Depends on the meaning of "average lunar", of course. But certainly when done right and combining multiple observations during a single lunar eclipse, the resulting absolute time can be as good as one relatively mediocre lunar (just one, no averaging) observed with an average sextant. The big advantage for a lunar observed with a sextant is that you can try again tomorrow if it's cloudy. With a lunar eclipse if it's cloudy, you may have to wait two or three years. The big advantage for a lunar eclipse observation is that you can time it without a sextant!
Roger Sinnott wrote a great article that was posted last week on Sky & Telescope's website: Useful Projects for a Lunar Eclipse. There's a list of crater event times that could be used for planning purposes.
I've been thinking about generating a light curve with a digital camera somehow. If I take an image every five or ten seconds for the duration of the eclipse with fixed camera settings, it should be possible to determine the time of mid-eclipse quite accurately. And it will make a nice video, too.
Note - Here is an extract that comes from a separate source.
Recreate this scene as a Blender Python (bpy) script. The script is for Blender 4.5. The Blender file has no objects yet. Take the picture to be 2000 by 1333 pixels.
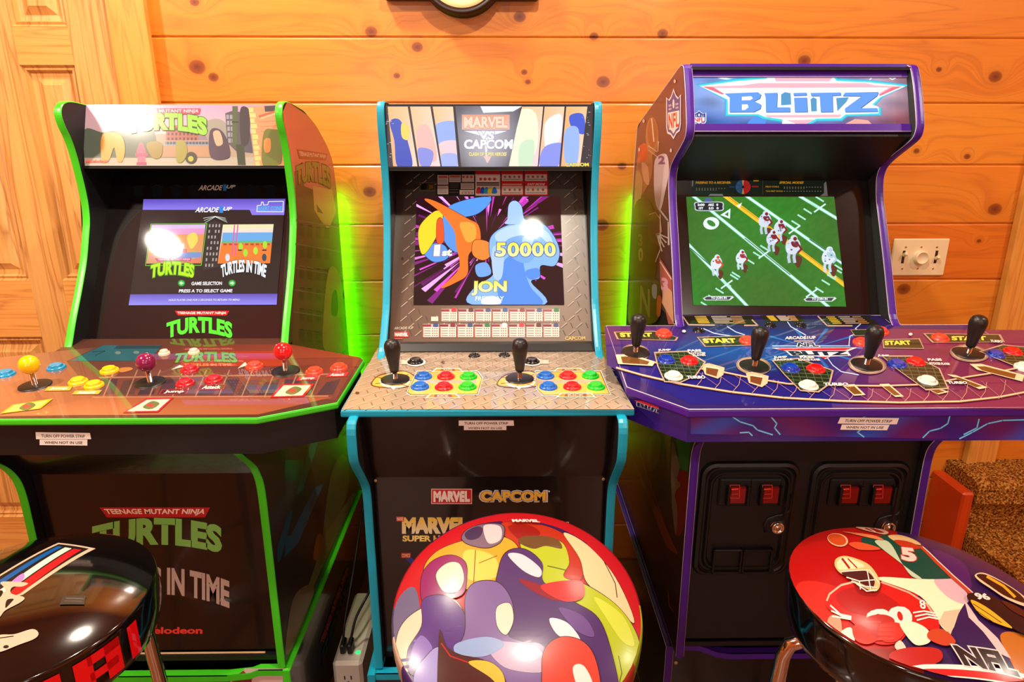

As Kelly Beatty mentions in the article Solar and Lunar Eclipses in 2019, referencing Joe Rao's article in the print edition of S&T this month, the eclipse occurs on the Sunday night before Martin Luther King Jr. Day which is a holiday throughout the US. This, along with its high altitude over the continental US, guarantees that it will be the most watched lunar eclipse in recent history (in the US at least) assuming the weather cooperates. Of course that's the big unknown. Clouds will spoil it for at least some of us. And January 21 also happens to be the coldest day of the year on average in the northern part of the continental US.